When he showed his creation to others one of the town folk who was familiar with guideboats exclaimed “That’s no guideboat!”  I can still hear Tom’s staccato chuckle as he recalled the scene.

When I first had the urge to build a guideboat I told Tom of my intention but that I didn’t know how to go about doing it.  He invited me to sit down with him and he would show me how.  I’ll never forget his tutelage.  He had made a scrapbook that had photos of each step in the construction.  It was an enormous help and set me off on the right track.

Tom has also built two models of guideboats.  The craftsmanship displayed in these models is extraordinary and they are executed with exquisite detail.  Here is a photo of Tom holding one of his models.

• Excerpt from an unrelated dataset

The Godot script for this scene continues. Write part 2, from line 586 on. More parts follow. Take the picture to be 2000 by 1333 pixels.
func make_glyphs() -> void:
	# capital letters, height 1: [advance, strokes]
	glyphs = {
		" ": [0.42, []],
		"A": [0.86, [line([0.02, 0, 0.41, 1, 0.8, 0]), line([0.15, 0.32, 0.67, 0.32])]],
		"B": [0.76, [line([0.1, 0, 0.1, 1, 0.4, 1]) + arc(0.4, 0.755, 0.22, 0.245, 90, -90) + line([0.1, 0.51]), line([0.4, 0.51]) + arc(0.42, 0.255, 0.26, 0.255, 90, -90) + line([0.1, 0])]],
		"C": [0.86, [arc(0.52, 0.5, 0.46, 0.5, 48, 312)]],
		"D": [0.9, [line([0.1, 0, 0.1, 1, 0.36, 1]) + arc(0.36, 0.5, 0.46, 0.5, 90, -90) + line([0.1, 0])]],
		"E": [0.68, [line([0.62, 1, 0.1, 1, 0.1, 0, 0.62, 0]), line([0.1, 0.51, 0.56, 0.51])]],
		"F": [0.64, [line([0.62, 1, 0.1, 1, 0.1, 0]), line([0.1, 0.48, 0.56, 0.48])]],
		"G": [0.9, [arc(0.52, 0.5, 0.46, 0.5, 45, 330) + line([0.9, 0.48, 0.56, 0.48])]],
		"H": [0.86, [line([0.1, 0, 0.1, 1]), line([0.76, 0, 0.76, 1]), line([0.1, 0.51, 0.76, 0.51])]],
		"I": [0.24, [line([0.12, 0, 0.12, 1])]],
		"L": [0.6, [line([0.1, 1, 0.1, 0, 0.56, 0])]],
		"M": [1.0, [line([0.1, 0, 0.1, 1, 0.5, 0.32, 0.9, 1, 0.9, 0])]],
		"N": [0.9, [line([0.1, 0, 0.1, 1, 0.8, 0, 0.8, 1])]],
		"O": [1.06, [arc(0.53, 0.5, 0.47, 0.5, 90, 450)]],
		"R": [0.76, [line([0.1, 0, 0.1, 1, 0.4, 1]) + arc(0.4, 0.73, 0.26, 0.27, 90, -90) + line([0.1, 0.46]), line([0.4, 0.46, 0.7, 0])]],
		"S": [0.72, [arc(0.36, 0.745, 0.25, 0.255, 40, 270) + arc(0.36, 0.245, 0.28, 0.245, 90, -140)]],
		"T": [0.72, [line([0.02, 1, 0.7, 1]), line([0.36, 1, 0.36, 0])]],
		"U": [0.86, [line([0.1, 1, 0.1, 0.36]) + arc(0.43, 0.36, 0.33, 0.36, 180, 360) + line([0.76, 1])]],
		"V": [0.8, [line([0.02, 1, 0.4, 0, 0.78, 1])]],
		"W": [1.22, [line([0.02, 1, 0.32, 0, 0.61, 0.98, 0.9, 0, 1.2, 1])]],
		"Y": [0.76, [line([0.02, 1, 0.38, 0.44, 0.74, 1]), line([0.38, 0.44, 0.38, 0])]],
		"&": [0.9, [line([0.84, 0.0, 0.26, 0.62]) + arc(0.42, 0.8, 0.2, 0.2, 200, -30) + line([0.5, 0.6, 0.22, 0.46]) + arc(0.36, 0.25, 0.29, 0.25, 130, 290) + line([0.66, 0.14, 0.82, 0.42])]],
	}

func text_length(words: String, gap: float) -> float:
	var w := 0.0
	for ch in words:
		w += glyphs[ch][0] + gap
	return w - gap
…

Tom Bissell holding his guideboat model.
Tom Bissell holding his guideboat model.

The model is complete with carrying yoke, “caned” seats and oars.  Tom used extremely small copper tacks to seal the planks.  He got the tacks from guideboat builder Wallace Emerson’s son who built several guideboat models.  Here are additional photos of Tom’s model.

Tom's model-midships
Tom’s model
Tom's model-close up of bow.
Tom’s model-close up of bow.
Tom's model-close up of midships.
Tom’s model-close up of midships.
Tom's model-close up of stern.
Tom’s model-close up of stern.

Tom said that it took as long to build one of these models as it did to build a full-sized guideboat!  I can only imagine the patience it took to create this model.

We will visit again with Tom down the road.